As a Catholic, of course, I have no problem with Buffon’s notion of evolution, but I have to reject the notion that God would use an immoral process (survival of the fittest) to accomplish the moral end of the creation of our world and its myriad creatures. It is time to make the Darwinists own up to the fact that their system is based upon a brutal, dehumanizing, mechanism that is repugnant both to Christian morality and a truly humanistic secularism.

To the materialist, people can be ranked and valued by strength, robustness, and intelligence — just like breeding stock! But to the Christian, each and every human soul is equally precious and valuable. Spengler, perhaps the greatest mystic of the twentieth century, states the case succinctly:



It is only from the standpoint of the Stoic and of the Socialist, of the typical irreligious man, that want of intelligence is a matter for contempt.
— Decline of the West, I : 409

2 comments:

Anonymous said...

"...that want of intelligence is a matter for contempt."

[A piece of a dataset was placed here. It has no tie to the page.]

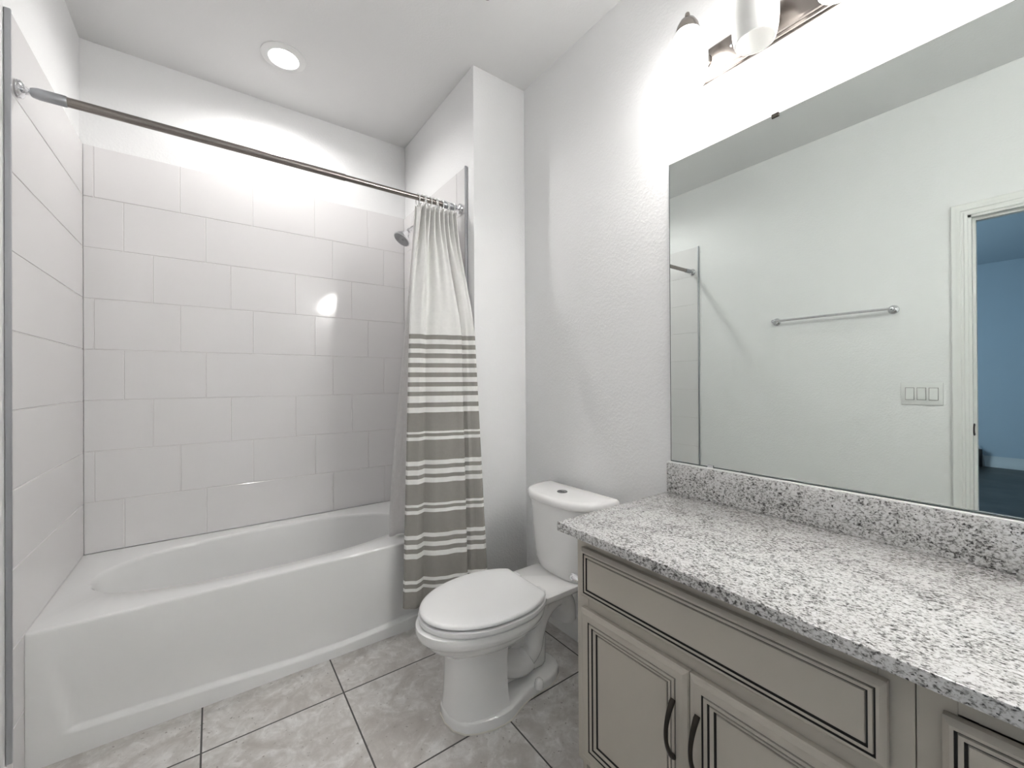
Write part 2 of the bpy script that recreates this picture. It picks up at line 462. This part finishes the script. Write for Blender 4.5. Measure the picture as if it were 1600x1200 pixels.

Want of compassion is a matter for contempt... Contempt in so far as rejection goes, not a matter of hatred. Hatred is always wrong, always corrodes the vessel that holds it. Please reject what is wrong, but do not hate it. Be as God-like as you can... Imitation is the most sincere form of flattery, and God hates no one!

Why such fighting over "IQ", when "SAQ" (Spiritual Advancement Quotient, AKA Love and Compassion) is ***SO*** much more important?

Dude B. Bad said...

"Unfortunately, the attack on Darwin came in the form of a Bible fetishism known as Fundamentalism."

That is a very wise line! We are ideally to worship God as Love, not a mere book... Books are too inflexible often, and too long often... Love is easier to follow, and always flexible!